>> START

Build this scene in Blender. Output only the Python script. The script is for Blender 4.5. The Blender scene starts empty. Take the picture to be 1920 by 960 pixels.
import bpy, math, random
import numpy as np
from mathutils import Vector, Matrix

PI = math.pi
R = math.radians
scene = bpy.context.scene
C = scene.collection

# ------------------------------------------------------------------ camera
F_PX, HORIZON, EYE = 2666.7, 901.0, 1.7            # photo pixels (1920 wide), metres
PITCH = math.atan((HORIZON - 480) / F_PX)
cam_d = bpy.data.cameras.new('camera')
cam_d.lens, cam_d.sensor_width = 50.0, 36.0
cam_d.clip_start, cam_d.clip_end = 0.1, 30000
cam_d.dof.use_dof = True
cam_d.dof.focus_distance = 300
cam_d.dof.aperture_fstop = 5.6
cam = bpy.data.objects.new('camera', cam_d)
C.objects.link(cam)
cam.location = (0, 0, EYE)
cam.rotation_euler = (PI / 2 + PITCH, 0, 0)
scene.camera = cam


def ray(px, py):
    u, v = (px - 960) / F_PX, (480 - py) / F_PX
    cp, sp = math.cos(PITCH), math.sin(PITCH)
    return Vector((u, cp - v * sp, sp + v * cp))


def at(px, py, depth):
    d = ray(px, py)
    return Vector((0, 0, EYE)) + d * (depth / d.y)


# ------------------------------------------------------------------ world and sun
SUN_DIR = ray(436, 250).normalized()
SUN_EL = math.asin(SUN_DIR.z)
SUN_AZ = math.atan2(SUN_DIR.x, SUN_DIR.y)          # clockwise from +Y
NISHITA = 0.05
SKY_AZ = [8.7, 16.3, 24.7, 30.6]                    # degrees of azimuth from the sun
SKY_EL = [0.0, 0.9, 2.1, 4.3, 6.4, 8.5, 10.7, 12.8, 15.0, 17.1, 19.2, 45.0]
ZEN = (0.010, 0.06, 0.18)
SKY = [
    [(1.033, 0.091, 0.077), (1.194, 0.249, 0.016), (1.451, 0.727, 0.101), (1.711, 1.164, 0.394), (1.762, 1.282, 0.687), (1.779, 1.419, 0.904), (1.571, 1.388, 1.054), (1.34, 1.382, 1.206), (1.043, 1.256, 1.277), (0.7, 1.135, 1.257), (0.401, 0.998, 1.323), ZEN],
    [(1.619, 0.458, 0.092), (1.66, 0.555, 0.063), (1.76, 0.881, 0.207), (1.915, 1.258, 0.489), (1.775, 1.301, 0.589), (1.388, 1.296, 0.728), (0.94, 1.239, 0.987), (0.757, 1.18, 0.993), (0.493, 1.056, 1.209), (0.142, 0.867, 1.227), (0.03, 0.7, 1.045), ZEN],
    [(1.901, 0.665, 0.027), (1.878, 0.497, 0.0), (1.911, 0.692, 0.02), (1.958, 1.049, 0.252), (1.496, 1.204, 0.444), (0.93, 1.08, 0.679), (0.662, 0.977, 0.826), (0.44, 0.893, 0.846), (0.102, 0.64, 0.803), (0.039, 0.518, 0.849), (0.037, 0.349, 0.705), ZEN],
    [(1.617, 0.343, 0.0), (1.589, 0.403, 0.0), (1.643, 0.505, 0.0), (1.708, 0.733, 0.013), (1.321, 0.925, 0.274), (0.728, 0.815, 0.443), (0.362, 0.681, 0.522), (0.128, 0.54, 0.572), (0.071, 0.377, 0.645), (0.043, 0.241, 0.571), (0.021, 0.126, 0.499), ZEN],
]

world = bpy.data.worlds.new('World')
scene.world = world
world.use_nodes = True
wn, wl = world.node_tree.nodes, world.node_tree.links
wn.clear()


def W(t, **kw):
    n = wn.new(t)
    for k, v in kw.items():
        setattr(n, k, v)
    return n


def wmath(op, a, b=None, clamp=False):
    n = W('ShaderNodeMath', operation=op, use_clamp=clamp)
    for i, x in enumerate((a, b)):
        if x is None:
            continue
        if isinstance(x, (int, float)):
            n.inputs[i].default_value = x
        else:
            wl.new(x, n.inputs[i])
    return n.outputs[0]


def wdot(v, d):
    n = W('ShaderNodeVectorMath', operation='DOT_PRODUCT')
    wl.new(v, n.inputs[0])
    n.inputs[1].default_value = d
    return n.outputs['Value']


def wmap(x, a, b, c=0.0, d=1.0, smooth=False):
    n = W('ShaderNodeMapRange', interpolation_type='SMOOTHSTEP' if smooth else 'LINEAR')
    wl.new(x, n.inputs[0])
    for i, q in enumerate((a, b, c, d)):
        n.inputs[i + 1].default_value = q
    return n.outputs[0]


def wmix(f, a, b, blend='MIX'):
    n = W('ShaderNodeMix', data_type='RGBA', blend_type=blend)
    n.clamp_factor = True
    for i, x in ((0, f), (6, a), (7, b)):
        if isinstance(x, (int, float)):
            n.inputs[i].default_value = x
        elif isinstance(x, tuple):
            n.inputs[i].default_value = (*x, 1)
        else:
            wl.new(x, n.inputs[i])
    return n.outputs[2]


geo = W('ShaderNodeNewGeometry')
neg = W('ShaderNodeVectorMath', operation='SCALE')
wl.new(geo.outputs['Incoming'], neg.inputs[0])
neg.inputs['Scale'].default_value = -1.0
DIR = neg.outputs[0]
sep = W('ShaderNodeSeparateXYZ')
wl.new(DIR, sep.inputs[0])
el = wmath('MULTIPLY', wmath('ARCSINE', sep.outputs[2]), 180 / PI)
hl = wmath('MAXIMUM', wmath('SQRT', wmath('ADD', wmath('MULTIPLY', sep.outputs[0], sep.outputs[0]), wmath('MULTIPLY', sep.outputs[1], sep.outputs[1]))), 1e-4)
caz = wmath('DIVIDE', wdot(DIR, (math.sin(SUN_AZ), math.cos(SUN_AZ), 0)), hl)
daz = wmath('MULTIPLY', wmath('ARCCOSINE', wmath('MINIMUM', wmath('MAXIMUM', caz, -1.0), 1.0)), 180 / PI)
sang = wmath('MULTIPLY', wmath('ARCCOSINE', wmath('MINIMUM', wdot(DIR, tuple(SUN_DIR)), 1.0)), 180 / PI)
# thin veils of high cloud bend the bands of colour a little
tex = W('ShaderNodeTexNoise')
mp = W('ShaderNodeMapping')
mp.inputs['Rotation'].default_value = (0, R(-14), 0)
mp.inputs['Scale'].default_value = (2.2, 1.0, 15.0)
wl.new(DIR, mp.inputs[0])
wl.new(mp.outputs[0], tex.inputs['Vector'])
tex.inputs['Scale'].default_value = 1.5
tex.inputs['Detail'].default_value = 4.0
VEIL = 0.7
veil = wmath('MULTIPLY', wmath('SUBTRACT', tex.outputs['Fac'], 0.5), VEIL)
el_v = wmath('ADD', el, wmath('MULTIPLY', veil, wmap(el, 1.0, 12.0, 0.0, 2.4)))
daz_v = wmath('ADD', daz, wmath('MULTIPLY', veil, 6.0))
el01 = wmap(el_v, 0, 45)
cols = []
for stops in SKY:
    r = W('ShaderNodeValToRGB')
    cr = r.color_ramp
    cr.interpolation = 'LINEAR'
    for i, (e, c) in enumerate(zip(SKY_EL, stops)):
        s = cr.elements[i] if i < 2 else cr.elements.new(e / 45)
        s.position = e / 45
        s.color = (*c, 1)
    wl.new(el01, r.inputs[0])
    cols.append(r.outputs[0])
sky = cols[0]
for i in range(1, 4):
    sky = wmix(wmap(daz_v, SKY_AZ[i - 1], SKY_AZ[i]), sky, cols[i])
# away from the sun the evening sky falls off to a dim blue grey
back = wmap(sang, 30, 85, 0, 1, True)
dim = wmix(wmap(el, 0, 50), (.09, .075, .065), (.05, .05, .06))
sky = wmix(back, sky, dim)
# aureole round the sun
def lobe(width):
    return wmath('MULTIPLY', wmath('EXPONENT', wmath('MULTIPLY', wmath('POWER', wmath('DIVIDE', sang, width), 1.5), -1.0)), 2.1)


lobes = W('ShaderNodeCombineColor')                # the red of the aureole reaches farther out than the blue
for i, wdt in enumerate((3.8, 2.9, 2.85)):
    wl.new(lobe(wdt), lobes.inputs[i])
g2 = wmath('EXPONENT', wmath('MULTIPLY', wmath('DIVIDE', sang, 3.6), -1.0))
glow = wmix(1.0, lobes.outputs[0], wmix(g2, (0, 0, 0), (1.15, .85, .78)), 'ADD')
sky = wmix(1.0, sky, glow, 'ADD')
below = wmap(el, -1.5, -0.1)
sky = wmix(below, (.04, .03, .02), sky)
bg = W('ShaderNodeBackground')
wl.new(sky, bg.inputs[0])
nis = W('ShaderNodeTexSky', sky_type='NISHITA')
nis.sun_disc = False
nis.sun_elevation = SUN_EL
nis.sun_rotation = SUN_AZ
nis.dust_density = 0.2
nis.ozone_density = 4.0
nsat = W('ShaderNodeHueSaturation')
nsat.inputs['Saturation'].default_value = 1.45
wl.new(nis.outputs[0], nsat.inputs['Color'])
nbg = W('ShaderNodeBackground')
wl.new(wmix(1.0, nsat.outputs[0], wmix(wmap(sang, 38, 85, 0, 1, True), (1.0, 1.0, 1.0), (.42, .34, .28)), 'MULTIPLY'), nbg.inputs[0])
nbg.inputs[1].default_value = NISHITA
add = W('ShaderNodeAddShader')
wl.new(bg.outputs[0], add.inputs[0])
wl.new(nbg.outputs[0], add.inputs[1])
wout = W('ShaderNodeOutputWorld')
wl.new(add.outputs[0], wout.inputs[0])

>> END

* EXERCISE AIM *
Repeat, exactly and only, the lines from the beginning of the material through the line that contains "return Vector((0, 0, EYE))".

* EXERCISE OUTPUT *
Build this scene in Blender. Output only the Python script. The script is for Blender 4.5. The Blender scene starts empty. Take the picture to be 1920 by 960 pixels.
import bpy, math, random
import numpy as np
from mathutils import Vector, Matrix

PI = math.pi
R = math.radians
scene = bpy.context.scene
C = scene.collection

# ------------------------------------------------------------------ camera
F_PX, HORIZON, EYE = 2666.7, 901.0, 1.7            # photo pixels (1920 wide), metres
PITCH = math.atan((HORIZON - 480) / F_PX)
cam_d = bpy.data.cameras.new('camera')
cam_d.lens, cam_d.sensor_width = 50.0, 36.0
cam_d.clip_start, cam_d.clip_end = 0.1, 30000
cam_d.dof.use_dof = True
cam_d.dof.focus_distance = 300
cam_d.dof.aperture_fstop = 5.6
cam = bpy.data.objects.new('camera', cam_d)
C.objects.link(cam)
cam.location = (0, 0, EYE)
cam.rotation_euler = (PI / 2 + PITCH, 0, 0)
scene.camera = cam


def ray(px, py):
    u, v = (px - 960) / F_PX, (480 - py) / F_PX
    cp, sp = math.cos(PITCH), math.sin(PITCH)
    return Vector((u, cp - v * sp, sp + v * cp))


def at(px, py, depth):
    d = ray(px, py)
    return Vector((0, 0, EYE)) + d * (depth / d.y)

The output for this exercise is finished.